There are many things to enjoy about Niagara. Not just those on Clifton Hill and in the Niagara Falls tourist areas. Beyond the bright lights and cascading waters, the Niagara peninsula offers a wealth of things to explore. From hiking trails and conservation areas with diverse flora and fauna, to the less obvious. We are not limited to land-based activities here in Niagara. No, siree. We have water-based activities that go far beyond boating and fishing.

We have sitting and swimming, both popular with sun worshippers on our many beaches. We have beachcombing and metal detecting, popular with visitors that stick around once the sun worshippers have gone home and will miss their wallets later. Shell collecting. Bird watching. Photography.

All these activities and more, based around the only Canadian area with access to Lake Ontario and Lake Erie. The Niagara peninsula separates these two lakes, at least until the next seismological upheaval moves the geographical fault line that we call Niagara Falls up or down a few feet. Which is a nice thought I will put in your heads to go to bed with each night.

Kite Surfing

Kite Surfing
Kite Surfing

Also popular with the energetic is kite surfing. Made possible by our unique geography. We sit at the North East end of the wind-tunnel which is Lake Erie. Air is constantly being channeled Westerly down the lake (being the path of least resistance) and coming to a nexus around the entrance to the Niagara river in Fort Erie.

Consequently, this year-round phenomenon dumps in its wake more snow across the border in Buffalo each winter than arguably anywhere else in the lake. Several feet, several times per year. This makes for some spectacular wave action as air is squeezed along the narrowing shoreline like water through a sluice gate in a dam.

The wind often whips the water enough to generate whitecaps on even the calmest of days, and when it really gets up kite surfers can easily go airborne for a quarter mile or more. Kite surfing is a relatively safe activity. Unless you find yourself over land, in which case I humbly suggest you just let go before you end embarrassingly in a tree or a nearby high street. It could happen. In theory. Just let it go.

Buddy system

These two friends of mine happened to be out enjoying themselves as I wandered along the beach one day. Here, they were a couple hundred feet out on the lake. I filled my SD card with images of them over the next hour as they went back and forth at high speed, having a lot of fun by all appearances.

There is a thriving community of like-minded kite surfers in the area that grace the more windy beaches during the year.
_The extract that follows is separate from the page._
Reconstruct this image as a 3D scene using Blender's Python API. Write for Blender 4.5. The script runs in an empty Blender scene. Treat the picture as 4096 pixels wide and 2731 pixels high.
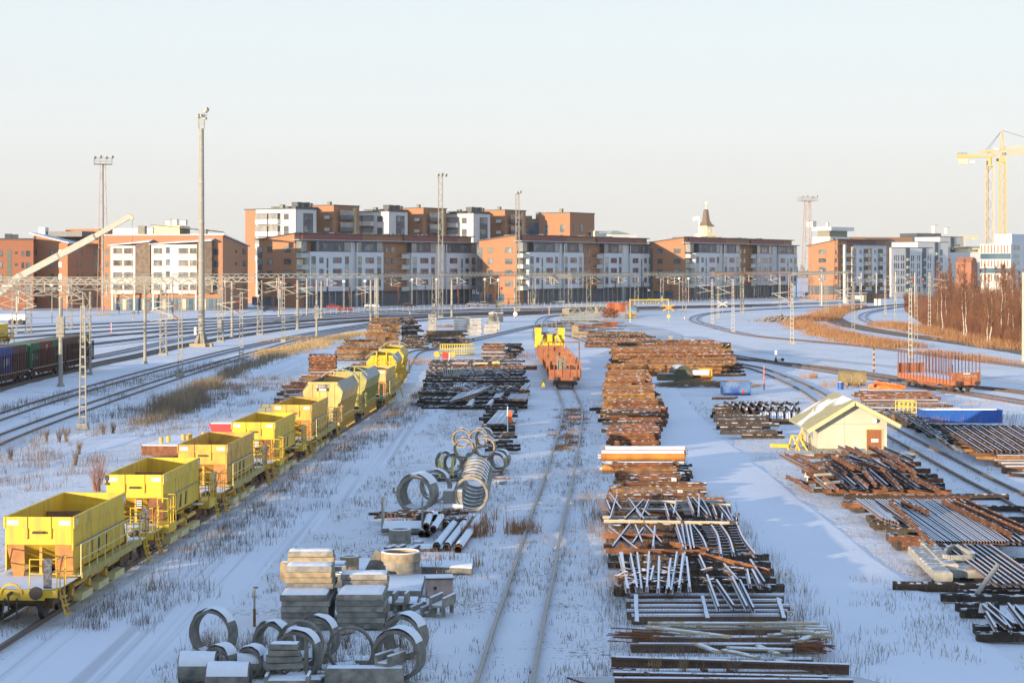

As I type it is May 20th, a long weekend here in Canada. I hope to get out and take more photos of any kite surfers with my new longer lens, which should allow me to see much more detail, potentially nose hairs. Not that I want to, you understand, I make the point only to highlight the abilities of the new lens. Should be fun.

Onward and upward, as they say. But I will do it on foot with a camera. Not by kite.